SOURCE DATA:

########

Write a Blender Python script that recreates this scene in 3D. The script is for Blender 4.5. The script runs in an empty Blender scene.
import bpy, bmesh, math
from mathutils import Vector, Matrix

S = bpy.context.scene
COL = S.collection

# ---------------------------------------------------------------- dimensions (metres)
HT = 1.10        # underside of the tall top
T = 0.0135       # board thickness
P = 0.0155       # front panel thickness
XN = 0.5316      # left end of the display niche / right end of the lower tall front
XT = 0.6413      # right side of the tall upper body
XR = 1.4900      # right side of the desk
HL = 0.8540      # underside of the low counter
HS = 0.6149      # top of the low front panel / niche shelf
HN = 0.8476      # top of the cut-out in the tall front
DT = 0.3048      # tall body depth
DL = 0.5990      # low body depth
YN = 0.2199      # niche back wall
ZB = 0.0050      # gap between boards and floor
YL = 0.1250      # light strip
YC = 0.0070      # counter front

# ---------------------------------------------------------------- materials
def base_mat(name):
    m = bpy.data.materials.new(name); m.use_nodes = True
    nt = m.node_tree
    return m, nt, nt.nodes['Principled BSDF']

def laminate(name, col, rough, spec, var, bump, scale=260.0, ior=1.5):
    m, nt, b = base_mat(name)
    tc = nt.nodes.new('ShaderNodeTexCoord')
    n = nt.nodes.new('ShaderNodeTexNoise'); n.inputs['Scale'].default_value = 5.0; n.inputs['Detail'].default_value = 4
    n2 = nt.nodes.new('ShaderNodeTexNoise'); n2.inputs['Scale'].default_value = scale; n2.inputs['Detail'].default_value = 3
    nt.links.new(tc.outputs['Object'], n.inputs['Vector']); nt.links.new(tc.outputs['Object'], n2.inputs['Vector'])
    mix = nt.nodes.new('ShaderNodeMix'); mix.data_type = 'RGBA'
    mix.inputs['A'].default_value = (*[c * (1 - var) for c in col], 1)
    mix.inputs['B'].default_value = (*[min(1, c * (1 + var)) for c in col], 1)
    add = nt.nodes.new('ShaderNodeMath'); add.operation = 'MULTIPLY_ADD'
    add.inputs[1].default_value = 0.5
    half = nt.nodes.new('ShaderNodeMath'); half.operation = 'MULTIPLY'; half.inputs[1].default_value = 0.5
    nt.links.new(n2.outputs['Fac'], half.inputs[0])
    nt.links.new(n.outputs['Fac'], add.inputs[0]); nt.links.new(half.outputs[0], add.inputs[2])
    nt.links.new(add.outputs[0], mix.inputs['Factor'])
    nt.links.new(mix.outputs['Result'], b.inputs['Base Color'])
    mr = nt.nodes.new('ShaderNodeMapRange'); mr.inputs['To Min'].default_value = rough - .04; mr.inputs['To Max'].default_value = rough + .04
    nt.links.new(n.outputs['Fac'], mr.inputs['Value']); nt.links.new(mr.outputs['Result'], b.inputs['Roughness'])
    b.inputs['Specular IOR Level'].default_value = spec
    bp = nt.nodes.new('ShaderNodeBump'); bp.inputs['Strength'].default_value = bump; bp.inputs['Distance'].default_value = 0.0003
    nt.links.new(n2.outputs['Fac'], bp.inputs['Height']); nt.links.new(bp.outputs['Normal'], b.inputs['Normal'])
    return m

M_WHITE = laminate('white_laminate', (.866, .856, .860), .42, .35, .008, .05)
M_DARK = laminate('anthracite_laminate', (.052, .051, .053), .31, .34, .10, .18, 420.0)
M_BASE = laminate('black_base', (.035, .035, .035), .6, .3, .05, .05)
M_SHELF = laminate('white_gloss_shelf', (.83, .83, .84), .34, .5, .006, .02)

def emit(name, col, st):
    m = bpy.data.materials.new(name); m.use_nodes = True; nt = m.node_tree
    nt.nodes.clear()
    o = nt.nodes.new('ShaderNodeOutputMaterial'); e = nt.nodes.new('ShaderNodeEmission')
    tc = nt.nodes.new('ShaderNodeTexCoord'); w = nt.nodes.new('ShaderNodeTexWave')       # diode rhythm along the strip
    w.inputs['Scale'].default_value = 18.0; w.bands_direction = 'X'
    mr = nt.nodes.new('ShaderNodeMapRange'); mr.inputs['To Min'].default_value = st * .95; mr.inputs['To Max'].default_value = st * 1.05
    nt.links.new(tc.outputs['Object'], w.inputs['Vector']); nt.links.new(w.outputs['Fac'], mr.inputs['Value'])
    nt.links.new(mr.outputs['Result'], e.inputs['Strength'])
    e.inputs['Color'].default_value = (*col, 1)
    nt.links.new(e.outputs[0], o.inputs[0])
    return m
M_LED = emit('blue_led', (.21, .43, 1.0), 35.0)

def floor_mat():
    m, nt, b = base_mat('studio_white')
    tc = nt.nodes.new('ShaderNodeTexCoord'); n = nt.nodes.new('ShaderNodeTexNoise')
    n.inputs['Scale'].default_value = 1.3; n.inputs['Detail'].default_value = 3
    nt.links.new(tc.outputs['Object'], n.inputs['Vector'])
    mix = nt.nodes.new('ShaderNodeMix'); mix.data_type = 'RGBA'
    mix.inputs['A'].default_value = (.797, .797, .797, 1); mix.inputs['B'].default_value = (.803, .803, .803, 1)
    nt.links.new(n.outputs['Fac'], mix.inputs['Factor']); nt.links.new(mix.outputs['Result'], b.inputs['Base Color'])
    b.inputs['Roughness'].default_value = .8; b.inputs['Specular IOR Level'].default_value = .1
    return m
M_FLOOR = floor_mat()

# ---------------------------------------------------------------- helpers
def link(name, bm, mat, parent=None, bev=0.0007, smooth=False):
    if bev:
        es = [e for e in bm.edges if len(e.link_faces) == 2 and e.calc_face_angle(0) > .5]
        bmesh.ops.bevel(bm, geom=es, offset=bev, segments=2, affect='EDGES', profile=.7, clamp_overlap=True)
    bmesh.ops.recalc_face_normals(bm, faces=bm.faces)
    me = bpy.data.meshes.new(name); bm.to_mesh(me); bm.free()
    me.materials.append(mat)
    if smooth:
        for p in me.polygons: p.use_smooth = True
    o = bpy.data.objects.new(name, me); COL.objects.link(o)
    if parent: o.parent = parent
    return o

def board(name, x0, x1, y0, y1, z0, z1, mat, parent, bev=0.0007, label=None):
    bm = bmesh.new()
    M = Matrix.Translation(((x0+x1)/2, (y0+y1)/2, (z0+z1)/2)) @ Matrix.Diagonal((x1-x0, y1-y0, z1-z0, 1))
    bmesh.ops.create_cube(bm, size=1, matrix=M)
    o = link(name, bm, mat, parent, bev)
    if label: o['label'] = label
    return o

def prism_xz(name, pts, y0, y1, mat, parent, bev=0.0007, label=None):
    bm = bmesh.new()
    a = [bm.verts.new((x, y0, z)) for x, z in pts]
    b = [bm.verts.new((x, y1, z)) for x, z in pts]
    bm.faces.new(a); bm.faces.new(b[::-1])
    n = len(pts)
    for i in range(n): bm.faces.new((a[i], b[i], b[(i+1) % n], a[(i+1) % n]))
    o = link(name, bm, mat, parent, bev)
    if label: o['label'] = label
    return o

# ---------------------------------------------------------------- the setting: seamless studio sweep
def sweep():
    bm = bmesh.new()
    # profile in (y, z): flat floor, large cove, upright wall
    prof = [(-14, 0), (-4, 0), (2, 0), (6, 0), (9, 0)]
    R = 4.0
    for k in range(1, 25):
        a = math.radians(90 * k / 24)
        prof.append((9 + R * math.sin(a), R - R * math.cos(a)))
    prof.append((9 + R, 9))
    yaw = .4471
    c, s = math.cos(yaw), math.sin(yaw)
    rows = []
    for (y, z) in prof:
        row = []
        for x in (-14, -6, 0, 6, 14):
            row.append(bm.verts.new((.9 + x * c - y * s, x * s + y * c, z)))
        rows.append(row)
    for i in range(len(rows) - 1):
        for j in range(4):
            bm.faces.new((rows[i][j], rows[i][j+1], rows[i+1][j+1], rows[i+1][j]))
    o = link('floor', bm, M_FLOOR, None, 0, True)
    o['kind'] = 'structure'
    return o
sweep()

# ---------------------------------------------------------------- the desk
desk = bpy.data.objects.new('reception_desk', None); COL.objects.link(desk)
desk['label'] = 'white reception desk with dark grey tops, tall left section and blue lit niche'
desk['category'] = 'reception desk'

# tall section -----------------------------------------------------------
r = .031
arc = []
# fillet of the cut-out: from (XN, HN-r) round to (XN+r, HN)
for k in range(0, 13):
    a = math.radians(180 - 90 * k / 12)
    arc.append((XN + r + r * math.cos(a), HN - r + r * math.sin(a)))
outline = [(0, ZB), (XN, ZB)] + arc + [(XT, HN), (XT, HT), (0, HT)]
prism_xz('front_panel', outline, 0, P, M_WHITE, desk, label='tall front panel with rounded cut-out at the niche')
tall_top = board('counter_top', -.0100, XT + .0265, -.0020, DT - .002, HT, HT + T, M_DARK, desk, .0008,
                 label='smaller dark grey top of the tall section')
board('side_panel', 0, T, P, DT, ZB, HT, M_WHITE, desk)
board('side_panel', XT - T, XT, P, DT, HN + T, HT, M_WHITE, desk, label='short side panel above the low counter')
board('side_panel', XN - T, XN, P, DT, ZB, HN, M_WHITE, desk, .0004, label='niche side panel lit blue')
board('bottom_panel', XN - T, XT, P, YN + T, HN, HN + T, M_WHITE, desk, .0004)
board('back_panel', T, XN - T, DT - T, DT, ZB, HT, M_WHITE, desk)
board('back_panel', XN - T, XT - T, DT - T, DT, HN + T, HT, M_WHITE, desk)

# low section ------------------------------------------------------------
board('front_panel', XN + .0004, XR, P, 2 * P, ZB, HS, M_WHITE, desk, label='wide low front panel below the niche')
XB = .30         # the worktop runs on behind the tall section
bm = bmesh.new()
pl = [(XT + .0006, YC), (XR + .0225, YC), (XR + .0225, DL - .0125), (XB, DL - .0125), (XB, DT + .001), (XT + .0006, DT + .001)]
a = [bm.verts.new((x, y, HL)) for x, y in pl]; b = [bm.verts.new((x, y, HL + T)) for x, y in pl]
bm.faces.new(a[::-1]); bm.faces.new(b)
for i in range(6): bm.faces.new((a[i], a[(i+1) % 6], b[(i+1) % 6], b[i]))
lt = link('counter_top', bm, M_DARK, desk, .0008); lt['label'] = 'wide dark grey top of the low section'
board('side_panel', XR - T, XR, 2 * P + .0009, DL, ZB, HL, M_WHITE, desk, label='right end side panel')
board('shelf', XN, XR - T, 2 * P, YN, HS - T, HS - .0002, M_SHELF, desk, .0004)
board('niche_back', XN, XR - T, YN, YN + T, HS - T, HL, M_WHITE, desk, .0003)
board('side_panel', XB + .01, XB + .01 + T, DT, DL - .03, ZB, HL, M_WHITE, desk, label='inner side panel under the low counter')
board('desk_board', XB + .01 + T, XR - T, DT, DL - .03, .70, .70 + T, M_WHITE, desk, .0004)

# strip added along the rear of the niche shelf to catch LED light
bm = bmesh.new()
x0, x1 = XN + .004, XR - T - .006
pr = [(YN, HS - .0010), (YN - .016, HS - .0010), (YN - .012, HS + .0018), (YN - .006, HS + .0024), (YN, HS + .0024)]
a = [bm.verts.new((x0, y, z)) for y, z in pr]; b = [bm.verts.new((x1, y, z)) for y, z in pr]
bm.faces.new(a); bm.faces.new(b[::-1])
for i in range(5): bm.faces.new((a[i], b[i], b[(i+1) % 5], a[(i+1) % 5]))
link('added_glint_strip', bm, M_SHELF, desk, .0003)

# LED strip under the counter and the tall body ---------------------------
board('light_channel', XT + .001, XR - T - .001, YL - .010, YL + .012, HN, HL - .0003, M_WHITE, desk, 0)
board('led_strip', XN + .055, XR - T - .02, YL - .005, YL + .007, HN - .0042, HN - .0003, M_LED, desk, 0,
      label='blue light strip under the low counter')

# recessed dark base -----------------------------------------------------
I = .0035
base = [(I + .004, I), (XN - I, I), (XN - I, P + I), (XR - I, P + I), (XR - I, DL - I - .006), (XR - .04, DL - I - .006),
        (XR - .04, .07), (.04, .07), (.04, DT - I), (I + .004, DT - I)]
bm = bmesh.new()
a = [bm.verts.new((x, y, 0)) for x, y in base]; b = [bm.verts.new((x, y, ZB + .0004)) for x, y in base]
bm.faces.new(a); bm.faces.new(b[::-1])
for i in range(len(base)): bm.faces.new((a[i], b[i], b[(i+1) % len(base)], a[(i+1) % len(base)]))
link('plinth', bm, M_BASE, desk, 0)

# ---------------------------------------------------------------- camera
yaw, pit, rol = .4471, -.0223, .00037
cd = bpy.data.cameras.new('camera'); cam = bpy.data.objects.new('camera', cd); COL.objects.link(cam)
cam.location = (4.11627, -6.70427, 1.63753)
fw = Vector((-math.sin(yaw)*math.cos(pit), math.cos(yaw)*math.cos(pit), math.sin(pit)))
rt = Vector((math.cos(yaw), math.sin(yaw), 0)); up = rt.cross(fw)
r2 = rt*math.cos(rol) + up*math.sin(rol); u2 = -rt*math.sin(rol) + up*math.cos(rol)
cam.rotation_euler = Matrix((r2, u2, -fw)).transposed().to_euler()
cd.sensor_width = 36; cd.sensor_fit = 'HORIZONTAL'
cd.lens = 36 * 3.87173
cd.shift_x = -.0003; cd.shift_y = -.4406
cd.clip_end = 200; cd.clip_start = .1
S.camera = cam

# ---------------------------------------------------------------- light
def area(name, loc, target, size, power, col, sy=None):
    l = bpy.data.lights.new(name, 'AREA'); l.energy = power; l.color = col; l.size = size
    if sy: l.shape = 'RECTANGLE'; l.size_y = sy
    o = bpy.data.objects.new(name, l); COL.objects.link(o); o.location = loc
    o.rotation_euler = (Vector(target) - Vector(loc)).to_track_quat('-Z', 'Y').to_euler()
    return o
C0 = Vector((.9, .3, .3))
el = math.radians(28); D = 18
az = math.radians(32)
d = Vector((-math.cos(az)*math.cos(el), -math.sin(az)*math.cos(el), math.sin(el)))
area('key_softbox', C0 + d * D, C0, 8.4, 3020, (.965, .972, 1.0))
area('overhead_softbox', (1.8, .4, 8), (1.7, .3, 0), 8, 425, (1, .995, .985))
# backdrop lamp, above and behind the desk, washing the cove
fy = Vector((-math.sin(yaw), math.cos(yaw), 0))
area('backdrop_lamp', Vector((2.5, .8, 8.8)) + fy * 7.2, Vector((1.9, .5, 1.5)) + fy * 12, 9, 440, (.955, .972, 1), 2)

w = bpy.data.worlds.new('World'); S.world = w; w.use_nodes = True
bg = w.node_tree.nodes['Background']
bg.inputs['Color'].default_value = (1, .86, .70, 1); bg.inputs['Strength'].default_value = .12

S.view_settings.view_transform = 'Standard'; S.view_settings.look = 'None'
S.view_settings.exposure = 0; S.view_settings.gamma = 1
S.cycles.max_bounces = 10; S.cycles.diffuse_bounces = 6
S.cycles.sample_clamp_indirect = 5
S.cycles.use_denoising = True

########

AIM OF THE EXERCISE: From the opening line of the data above through the line that contains "COL = S.collection", please print each line as it stands and only those lines.

ANSWER TO THE PROBLEM:
Write a Blender Python script that recreates this scene in 3D. The script is for Blender 4.5. The script runs in an empty Blender scene.
import bpy, bmesh, math
from mathutils import Vector, Matrix

S = bpy.context.scene
COL = S.collection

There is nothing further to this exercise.